Lens-Artists Photo Challenge – Artificial Light

This week, Ann-Christine asks us to consider artificial lighting in our photography. You can read her entire challenge post here. For my challenge-response, I decided to use only images captured by my cell phone over the years.

As a landscape photographer, often those shots for me are at night or during those twilight times around dusk and dawn. My opening photo, for example, features an early evening image of downtown Fargo, North Dakota. It was still light enough for the sky to contain some of that blue hour coloring, but the scene is lit completely by those artificial city lights.

Low light Example

Modern cell phone cameras are amazing in their technical abilities, not the least of which is low-light photography. The image above was created using the light from two of those artificial LED light candles.

Holiday Vehicle-1

We spend lots of time around the holidays decorating with light. In our Arizona neighborhood one Christmas, we found this car and trailer decorated nicely for the holidays, and completely road-worthy.

Holiday Display-1

Our Christmas display consists of a small holiday village and a Christmas tree. I’d captured this image to test the depth of field function of one of my cell phone cameras. I was impressed with the bokeh provided by the tree in the background.

Gate City Treelights

Every winter, one of the local Fargo banks uses blue lights in the trees and along the building’s roofline to produce a beautiful look that is enhanced even more once the snow falls. Though it could be considered a holiday display, it is not turned off until spring.

San Antonio River Walk-1

My final image was captured in San Antonio, Texas while I was on an evening river cruise on the city’s famous River Walk. The lights along the walk and the lights from the building provide a reflection in the river that lights the entire lower part of the image.

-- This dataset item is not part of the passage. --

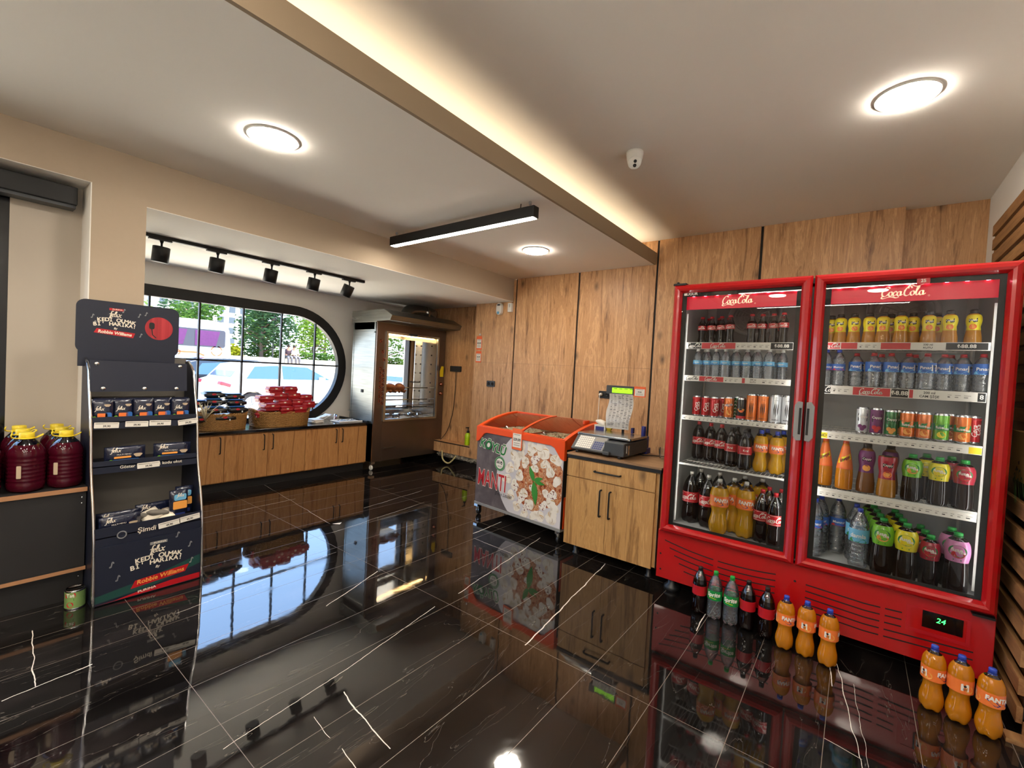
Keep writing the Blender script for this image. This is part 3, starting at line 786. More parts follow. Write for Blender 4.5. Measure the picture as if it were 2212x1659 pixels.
tag(obj('hedge', g, 'foliage_mid'), 'clipped green hedge behind the low park wall', 'hedge')
# seated pair on the park wall
def person(label, y, shirt, hair, lean):
    x0 = -26.75; s0 = 1.58
    t = thing('person', label, 'person', (x0, y, s0))
    def skin(name, pts, edges, rad, mat, parent):
        me = bpy.data.meshes.new(name); me.from_pydata([tuple(WM[t.name].inverted() @ Vector(p)) for p in pts], edges, []); me.materials.append(MT[mat])
        o = bpy.data.objects.new(name, me); COL.objects.link(o); par(o, parent)
        mo = o.modifiers.new('skin', 'SKIN'); mo.use_smooth_shade = True
        for i, r_ in enumerate(rad): me.skin_vertices[0].data[i].radius = (r_, r_)
        me.skin_vertices[0].data[0].use_root = True
        su = o.modifiers.new('sub', 'SUBSURF'); su.levels = su.render_levels = 1
        return o
    P = [(x0, y, s0 + .1), (x0 + .03, y, s0 + .32), (x0 + .06, y + lean, s0 + .52), (x0 + .09, y + lean, s0 + .62), (x0 + .1, y + lean, s0 + .72),
         (x0 + .05, y - .18 + lean, s0 + .5), (x0 + .12, y - .22, s0 + .26), (x0 + .3, y - .12, s0 + .2),
         (x0 + .05, y + .18 + lean, s0 + .5), (x0 + .12, y + .22, s0 + .26), (x0 + .3, y + .1, s0 + .2),
         (x0 + .1, y - .1, s0 + .08), (x0 + .42, y - .1, s0 + .1), (x0 + .4, y - .1, s0 - .3), (x0 + .5, y - .1, s0 - .36),
         (x0 + .1, y + .1, s0 + .08), (x0 + .42, y + .1, s0 + .1), (x0 + .4, y + .1, s0 - .3), (x0 + .5, y + .1, s0 - .36)]
    Ed = [(0, 1), (1, 2), (2, 3), (3, 4), (2, 5), (5, 6), (6, 7), (2, 8), (8, 9), (9, 10), (0, 11), (11, 12), (12, 13), (13, 14), (0, 15), (15, 16), (16, 17), (17, 18)]
    rd = [.12, .12, .11, .05, .09, .05, .04, .03, .05, .04, .03, .08, .06, .045, .035, .08, .06, .045, .035]
    skin('body', P, Ed, rd, 'skin', t)
    skin('shirt', [P[0], P[1], P[2], P[5], P[6], P[8], P[9]], [(0, 1), (1, 2), (2, 3), (3, 4), (2, 5), (5, 6)], [.15, .15, .14, .08, .055, .08, .055], shirt, t)
    skin('trousers', [P[0], P[11], P[12], P[13], P[15], P[16], P[17]], [(0, 1), (1, 2), (2, 3), (0, 4), (4, 5), (5, 6)], [.14, .1, .08, .06, .1, .08, .06], 'trousers_grey', t)
    g = G().lathe([(.001, -.02), (.09, .0), (.1, .06), (.07, .12), (.001, .135)], 12, c=(x0 + .085, y + lean, s0 + .68)); obj('hair', g, hair, t)
person('person in a dark top sitting on the park wall', 12.95, 'shirt_dark', 'hair_dark', .04)
person('person in a white top sitting on the park wall', 13.4, 'bright_white', 'hair_dark', -.06)
g = G().box((-26.55, 12.45, 1.1), (-26.45, 12.7, 2.2)); g.box((-26.44, 12.48, 1.3), (-26.43, 12.67, 2.15), 1)
for k in range(7): g.box((-26.43, 12.49, 1.35 + k * .12), (-26.425, 12.66, 1.40 + k * .12), 1)
tag(obj('notice_board', g, ['dark_grey', 'print_grey']), 'narrow grey notice board standing by the seated pair', 'notice board')
# street lamp
t = thing('street_lamp', 'slim dark lamp post behind the notice board', 'street lamp', (-26.9, 12.2, 1.1)); obj('pole', G().tube([(-26.9, 12.2, 1.05), (-26.9, 12.2, 3.7)], .045, 8), 'dark_grey', t)
obj('lantern', G().lathe([(.02, 0), (.12, .06), (.14, .22), (.03, .3)], 10, c=(-26.9, 12.2, 3.68)), 'dark_grey', t)
# buildings far behind
def building(label, x, y0, y1, h, nfl, ncol, mat, wm):
    t = thing('apartment_building', label, 'building', (x, (y0 + y1) / 2, 0)); obj('wall', G().box((x - 12, y0, 0), (x, y1, h)), mat, t)
    dy = (y1 - y0) / ncol; dz = (h - 3) / nfl
    for i in range(ncol):
        for j in range(nfl): obj('window', G().box((x, y0 + dy * (i + .2), 3 + dz * (j + .2)), (x + .12, y0 + dy * (i + .75), 3 + dz * (j + .78))), wm, t)
building('pale apartment block with blue windows above the minibus', -68, 17, 22.5, 13, 7, 4, 'facade', 'facade_dark')
building('grey glass apartment block left of the pale one', -80, 9, 15.8, 14, 7, 5, 'facade_dark', 'car_glass')
building('low pale building beyond the trees at the centre', -72, 23.2, 29, 10.5, 5, 4, 'bright_white', 'facade_dark')
car('white_van', 'white car seen through the oven and the small window', -11.6, 7.95 + 1.4, 4.4, 'white_car', 1)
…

For a closer look at this week’s images, please click on one of the photos to view them in HD on my Flickr site and to scroll through the entire gallery.

One more note of postscript, Lynn and I have just finished our first week of a four-week road trip, traveling with my niece and her husband. I am gathering many images for future sharing, and in our travels, I apologize for not keeping up with my own blog reading, so if I seem scarce in commenting on the many friends I follow, rest assured, I’ll be catching up when we get home again in early October.

John Steiner

24 comments

  1. The second photo is superb (the book, wine-glasses and spectacles). You got a very painterly effect here and I can hardly believe it’s been take with a phone camera. Maybe I should change my phone!

  2. The photos here taken with your cell phone are truly remarkable! Following your example, I have been using my Samsung Galaxy phone more and more, but have not tried low or artificial lighting yet. Soon though.

  3. Like others I am impressed with the quality of your cell phone (I would say mobile phone 😆 ) photos! I struggle to take good photos with mine, even though it’s a fairly recent model, because I find it hard to compose without a viewfinder – the screen is very difficult to see. That’s where these low light artificial light photos come into their own I guess, because the screen is easier to see in those conditions. I should try more, based on your success!

  4. These are spectacular – with a cell phone! I have a Samsung, but an older model, but still use it in low light as it works wonders there. Love your choices, and the last one with warm light and golden reflections, is my favourite.

    • Thank you! I’ve gotten my post processing steps down to only a couple minutes each in Lightroom and Luminar AI.
      For awhile, Luminar wasn’t working correctly for manual processing, but allowed me to save a preset I created. Now that I have that done, the initial processing takes a few seconds, then only a minute or two to tweak if it needs something more than changing my image style, (e.g. removing power line, erasing an unwanted object, changing skies, etc.)